注意したいのは、先ほども述べたように、一般的な4Kテレビなら当然のように搭載している映像エンジンが積まれていないこと。映像エンジンは、4K未満の解像度の映像のアップスケーリング処理などを行っていることも多く、HD画質の地上波テレビ放送やフルHD画質のBDなども4K相当に補完処理して美しく見ることができます。しかし、映像エンジンのないディスプレイでは、単に映像を拡大表示をしているような状態のため、ネイティブ4Kでないコンテンツを表示するとかえって粗く見えてしまう場合があります。

 

今回試した限り、フルHD画質のコンテンツはそれほど違和感なく見れましたが、それ以下の解像度になるとやや粗さが目立ちました。
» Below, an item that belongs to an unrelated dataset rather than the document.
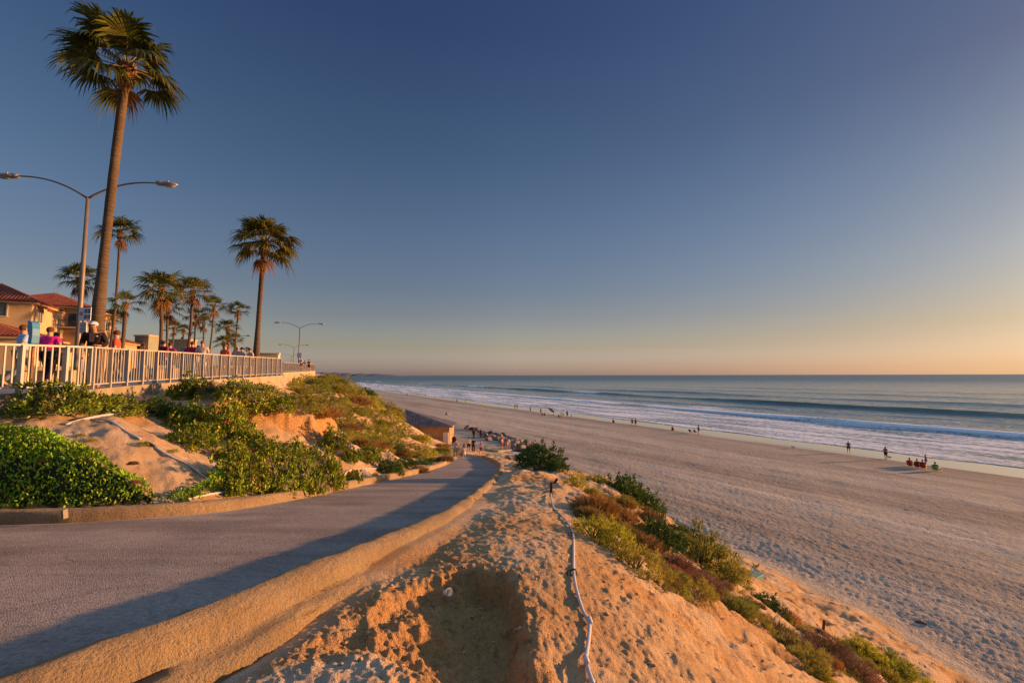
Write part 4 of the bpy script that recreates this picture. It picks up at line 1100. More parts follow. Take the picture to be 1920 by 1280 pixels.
def window(root, x, y, z, w, h, nrm, blind=False, awning=False):
    """x,y,z centre on a wall whose outward normal is 'x' or '-y'"""
    if nrm == '-y': f = lambda a, b, c: (x+a, y-b, z+c); D = lambda a, b, c: (a, b, c)
    else: f = lambda a, b, c: (x+b, y+a, z+c); D = lambda a, b, c: (b, a, c)
    m = MB()
    m.box(f(0, .02, h/2+.05), D(w+.2, .12, .1)); m.box(f(0, .05, -h/2-.05), D(w+.3, .2, .1))
    m.box(f(-w/2-.05, .02, 0), D(.1, .12, h)); m.box(f(w/2+.05, .02, 0), D(.1, .12, h)); m.box(f(0, .02, 0), D(.06, .10, h))
    o = m.build('window', M_FRAME, root); 
    MB().box(f(0, -.01, 0), D(w, .04, h)).build('pane', M_BLIND if blind else M_GLASS, o)
    if awning:
        m = MB(); m.bar(f(-w*.8, .9, h/2-.15), f(w*.8, .9, h/2-.15), .1, .1); m.prism([f(-w*.8, .02, h/2+.35), f(w*.8, .02, h/2+.35), f(w*.8, .95, h/2-.1), f(-w*.8, .95, h/2-.1)], (0, 0, .08)); m.build('awning', M_TILE, o)
    return o
def house(name, loc, rz, W, D, H, rh, label, wins, mat, over=.6, extra=None):
    e = empty(name, loc, rz, label, 'house')
    MB().box((-W/2, D/2, H/2-1.5), (W, D, H+3)).build('wall', mat, e)
    a = over; x0, x1, y0, y1 = -W-a, a, -a, D+a; r = min(W, D)/2+a; z = H; zr = H+rh
    if W >= D: R0, R1 = (x0+r, (y0+y1)/2, zr), (x1-r, (y0+y1)/2, zr); qs = [((x0,y0,z),(x1,y0,z),R1,R0),((x1,y1,z),(x0,y1,z),R0,R1),((x1,y0,z),(x1,y1,z),R1,R1),((x0,y1,z),(x0,y0,z),R0,R0)]
    else: R0, R1 = ((x0+x1)/2, y0+r, zr), ((x0+x1)/2, y1-r, zr); qs = [((x0,y0,z),(x1,y0,z),R0,R0),((x1,y0,z),(x1,y1,z),R1,R0),((x1,y1,z),(x0,y1,z),R1,R1),((x0,y1,z),(x0,y0,z),R0,R1)]
    tiled(e, qs)
    MB().box((-W/2, D/2, H-.16), (W+a*1.7, D+a*1.7, .2)).build('eaves', M_STUCL, e)
    for wn in wins: window(e, *wn)
    return e
def hloc(px, py, Y): p = at(px, py, Y); return (p[0], p[1], float(prom_z(Y)))
# local frame: origin at the seaward near corner, -y faces the camera side, +x faces the sea
zH = lambda py, Y: at(100, py, Y)[2]-float(prom_z(Y))
Y2 = 66; H2 = zH(572, Y2)
h2 = house('stucco_house', hloc(152, 700, Y2), R(24), 11.5, 12, H2, 2.6, 'peach stucco house with red tiled hip roof, behind the signs', [(-4.4, 0, zH(598, Y2), 2.0, 1.3, '-y', True, True), (-8.4, 0, zH(598, Y2), 1.6, 1.3, '-y', False), (-4.4, 0, zH(641, Y2), 2.6, 1.2, '-y', False), (0, 3.0, zH(598, Y2), 1.6, 1.5, 'x'), (0, 8.0, zH(598, Y2), 1.6, 1.5, 'x'), (0, 3.0, zH(641, Y2), 1.6, 1.5, 'x')], M_STUC)
bl = MB(); zb = zH(612, Y2)
bl.box((-1.2, -.7, zb), (2.4, 1.4, .18)); b0 = bl.build('balcony', M_STUCL, h2)
rl = MB(); rl.bar((-2.3,-1.38,zb+1.0), (0,-1.38,zb+1.0), .05)
for k in range(16): rl.bar((-2.3+k*.153,-1.38,zb+.09), (-2.3+k*.153,-1.38,zb+1.0), .025)
rl.build('railing', M_IRON, b0)
MB().box((-1.2, -.02, zb+1.15), (1.3, .06, 2.0)).build('door', M_GLASS, h2)
MB().box((-2.5, -.35, H2/2-.2), (.35, .7, H2-.4)).build('pier', M_STUCL, h2)
Y1 = 50; H1 = zH(562, Y1)
h1 = house('stucco_house', hloc(50, 700, Y1), R(30), 12, 8, H1, 2.4, 'pale stucco house with dark tiled eaves at the left edge of the photo', [(-2.8, 0, zH(578, Y1), 1.7, 1.5, '-y'), (0, 2.3, zH(585, Y1), 1.2, 1.5, 'x', False, True), (-7, 0, zH(578, Y1), 1.7, 1.5, '-y')], M_STUCL)
Y0 = 42
h0 = house('tiled_pavilion', hloc(46, 700, Y0), R(26), 12, 7, zH(626, Y0), 1.35, 'low building with a red tiled roof in front of the pale house', [(-4, 0, 1.6, 1.8, 1.4, '-y')], M_STUCL)
h3 = house('tiled_pavilion', hloc(128, 700, 54), R(24), 9, 6, zH(652, 54), 1.2, 'low tiled roof below the balcony of the peach house', [(-3, 0, 1.6, 1.8, 1.4, '-y')], M_STUCL)
h4 = house('stucco_house', hloc(214, 700, 76), R(20), 7, 9, zH(636, 76), 1.5, 'small tiled house right of the leaning trunks', [(-2.4, 0, 3.6, 1.6, 1.4, '-y')], M_STUC)
M_GRN = simple('sage_stucco', (.27, .27, .19), .9, .08, 1, .005); M_TAN = simple('tan_stucco', (.40, .30, .17), .9, .08, 1, .005)
def block(px0, px1, pyt, Y, dep, label, mat, wins, par=.25):
    a = at(px0, pyt, Y); b = at(px1, pyt, Y); z0 = float(prom_z(Y)); H = a[2]-z0; W = b[0]-a[0]
    e = empty('flat_roofed_building', (b[0], Y, z0), 0, label, 'building')
    MB().box((-W/2, dep/2, H/2-1), (W, dep, H+2)).build('wall', mat, e); m = MB()
    m.box((-W/2, -.02, H+.02), (W+.3, .34, par)); m.box((0.02, dep/2, H+.02), (.34, dep-.1, par)); m.build('parapet', M_STUCL, e)
    for (fx, fz, w, h) in wins: window(e, -W*fx, 0, H*fz, w, h, '-y', random.random() < .4)
    return e
block(253, 279, 626, 84, 3, 'sage green flat-roofed building with a tall recessed bay', M_GRN, [(.5, .55, 1.3, 3.0)])
block(276, 296, 636, 88, 2.5, 'tan flat-roofed building between two palm trunks', M_TAN, [(.5, .6, 1.0, 1.2)])
block(316, 354, 634, 95, 2.5, 'yellowish building seen between the bushy palms', M_TAN, [(.25, .65, 1.2, 1.6), (.7, .65, 1.2, 1.6), (.5, .25, 1.2, 1.6)])
block(176, 250, 640, 98, 2.5, 'long grey flat-roofed building far behind the leaning trunks', M_GRN, [(.3, .7, 2.2, 1.0), (.6, .7, 2.2, 1.0)])
# low seat walls and planting strip on the promenade
M_SEAT = simple('seat_wall_concrete', (.48, .34, .19), .9, .1, 2, .01)
def lowwall(px0, px1, Y0_, Y1_, h, label, gap=True):
    a = pbase(px0, Y0_); b = pbase(px1, Y1_); e = empty('seat_wall', a, 0, label, 'low wall'); d = b-a
    m = MB(); m.bar(Vector((0,0,h-.06)), d+Vector((0,0,h-.06)), .55, .13); m.build('cap', M_SEAT, e)
    m = MB(); k = max(2, int(d.length/2.2))
    for i in range(k+1): m.box(d*(i/k)*.98+d*.01+Vector((0,0,(h-.12)/2)), (.4, .4, h-.12))
    m.build('supports', M_SEAT, e); return e
lowwall(34, 132, 14.2, 15.0, .55, 'low concrete seat wall behind the blue hood')
lowwall(262, 322, 20, 21, .6, 'low concrete seat wall behind the middle of the railing')
lowwall(400, 470, 27, 30, .6, 'low concrete seat wall near the lone tall palm')
M_YEL = simple('pale_yellow_panel', (.62, .50, .25), .7, .06, 3, 0)
e = empty('utility_enclosure', pbase(499, 33), R(20), 'pale yellow panelled enclosure behind the end of the near railing', 'enclosure')
MB().box((0,0,.72), (1.6,1.0,1.44)).build('body', M_YEL, e, bevel=.02); MB().box((0,0,1.5), (1.7,1.1,.08)).build('lid', M_FRAME, e)
gm = MB()
tag(sub and link('lawn_strip', mesh_np('lawn_strip', [(*( -22.0, 12.0), float(prom_z(12))+.03), (-14.5, 12.5, float(prom_z(12.5))+.03), (-24, 34, float(prom_z(34))+.03), (-40, 34, float(prom_z(34))+.03)], [(0,1,2,3)]), None, simple('lawn', (.06,.09,.02), .9, .3, 3, .02)), kind='structure')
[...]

また、120Hzのリフレッシュレートに対応していますが、フレーム間の補完処理は行っていないので、30fpsのネット動画などは、動きの多い映像だとカクつきが目立ちます。4Kテレビの多くは映像エンジンがそのあたりをうまく補ってくれるのですが、本機はそれがないため映像コンテンツを選ぶ傾向にあります。そのあたりは価格なりと割り切る必要があるでしょう。

 

“テレビは見ない派”の人でも、使い方次第で様々なコンテンツが楽しめるDMM.make DISPLAY。4Kテレビは高額だからと諦めていたという人にも手が届きやすい価格帯のため、十分購入を検討する価値のあるディスプレイだといえます。